El Hierro is the top of a volcanic structure that rises 5.5 km from the Atlantic Ocean floor and rises 1.5 km above water. What we see is just the tip of the iceberg. As a result of major landslides, extensive debris fans (aprons) lie all around the island (Fig. 1), with an estimated volume of three times the current section above sea level.

A. van Roekel  

Fig. 1. Debris avalanche deposits on the sea-floor, as a result of lateral collapses off the flanks. Carracedo & Troll, 2016 (fig. 2.9C). With kind permission.


El Golfo
The last landslide in the Canary Islands was about 15,000 years ago, possibly below sea level, at El Golfo, in northwestern El Hierro (Masson 1996). But the first major landslide in El Golfo occurred much earlier, probably around 130,000 years ago, when the northern ridge collapsed. Both landslides occurred during a period with sea levels one hundred meters lower than today, during an ice age.
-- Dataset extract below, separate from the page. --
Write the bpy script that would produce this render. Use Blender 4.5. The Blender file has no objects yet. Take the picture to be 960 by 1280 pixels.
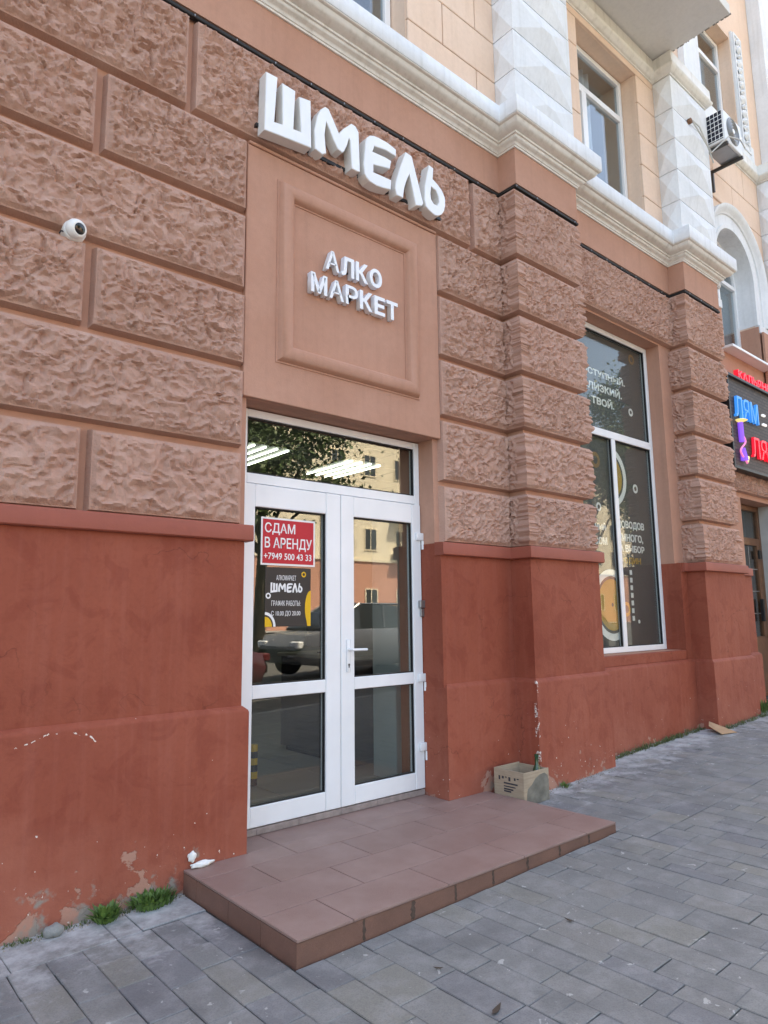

Since its subaerial existence, 1.12 million years ago, four major landslides have occurred on El Hierro, and these have largely determined the three-armed shape of the island. Intrusions of dikes have contributed to the instability of the flanks (Carracedo et al., 2016). The three-armed geometry is also the basic structure of La Palma and Tenerife, but on El Hierro the shape is more pronounced due to the young age of the island and the collapse of the flanks on all three sides.

It wasn't until 1972 that Hausen interpreted the 'crater' of El Golfo (Fig. 2) as the result of a mega-landslide, at that time without the knowledge of submarine debris fans. Before then, people thought of a real crater created by a volcanic eruption, succeeding the theory of fluvial erosion. Modern techniques with sonar data (Fig. 3) of offshore areas, and to a lesser extent seismicity, provided definitive evidence of large-scale prehistoric landslides on El Hierro and the other islands. Of all four major landslides on El Hierro, that of El Golfo is the most visible and accessible.

 

Fig. 2 (left). El Golfo 'crater' (Frontera), with Roques de Salmor at the horizon. The tiny rock are famous for the (extinct) Hierro Giant Lizard. Fig. 3 (right). Bathymetry mapped with sonar from three directions: north (top), west (center) and south (bottom). Seabed data are important to reconstruct and date landslides. Avalanche deposits from El Golfo have been observed up to 65 km from the coast. Image: CIMA / Instituto Español de Oceanografía.